Brand Engagement Network Inc. Implements 1‑for‑10 Reverse Stock Split to Meet Nasdaq Listing Requirements

BNAI
December 03, 2025

Brand Engagement Network Inc. (NASDAQ: BNAI) completed a 1‑for‑10 reverse stock split of its common shares, effective 12:01 a.m. Eastern Time on December 12, 2025. The split consolidates every ten shares into one, leaving the total number of authorized shares and the par value unchanged. Continental Stock Transfer & Trust Company will serve as the exchange agent, and the company’s shares will trade on the Nasdaq Capital Market under the ticker “BNAI” on a split‑adjusted basis from market open on the effective date.

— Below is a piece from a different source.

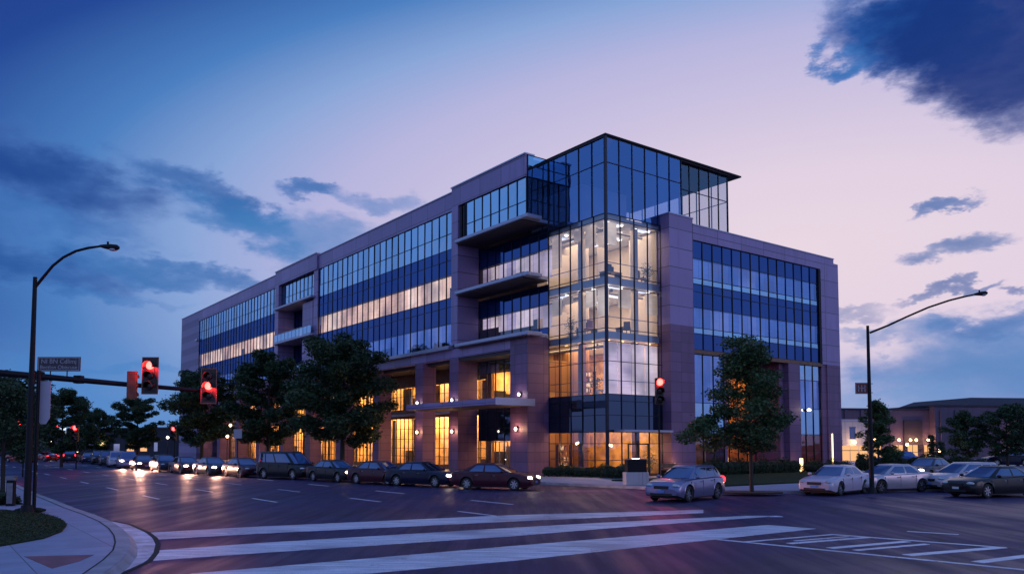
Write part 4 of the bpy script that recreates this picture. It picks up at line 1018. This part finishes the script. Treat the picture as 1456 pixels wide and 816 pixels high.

The reverse split comes amid a period of severe financial strain. BNAI reported a net loss of $33.7 million for 2024, a sharp increase from the $11.7 million loss in 2023. Cash and cash equivalents stood at just $149,273 as of December 31, 2024, and the company’s current ratio fell to 0.15, underscoring its liquidity challenges. Debt defaults and limited cash reserves have prompted the company to seek ways to avoid delisting and preserve shareholder value.

Nasdaq’s minimum bid‑price requirement for the Capital Market is $1.00 per share. BNAI’s share price had fallen below this threshold, and the exchange granted the company an extension until December 29, 2025 to regain compliance. The reverse split is intended to lift the share price above the $1.00 floor, thereby averting a potential delisting that would severely limit liquidity and market access.

On the day of the announcement, BNAI’s stock fell 7 percent, reflecting investors’ perception that the reverse split signals underlying distress rather than a strategic improvement. The market reaction was driven by the association of reverse splits with financial hardship and the company’s ongoing failure to meet Nasdaq’s listing standards.

CFO Walid Khiari said the company is evaluating a range of strategic options, including the reverse split, to maintain its Nasdaq listing. He noted that the split is a “necessary step” but does not address the core issues of low revenue, persistent losses, and limited cash reserves. The company also announced a $5 million preferred‑equity contribution from a partnership with SKYE Inteligencia LATAM, S.A.P.I. de C.V., but the infusion is modest relative to its debt burden.

The reverse split does not alter BNAI’s underlying business model or operations. It merely restructures the share count to keep the company listed. Investors and analysts will continue to focus on the company’s ability to generate sustainable revenue, improve profitability, and strengthen its balance sheet. Until those fundamentals improve, the reverse split is likely to be viewed as a cosmetic fix rather than a substantive turnaround.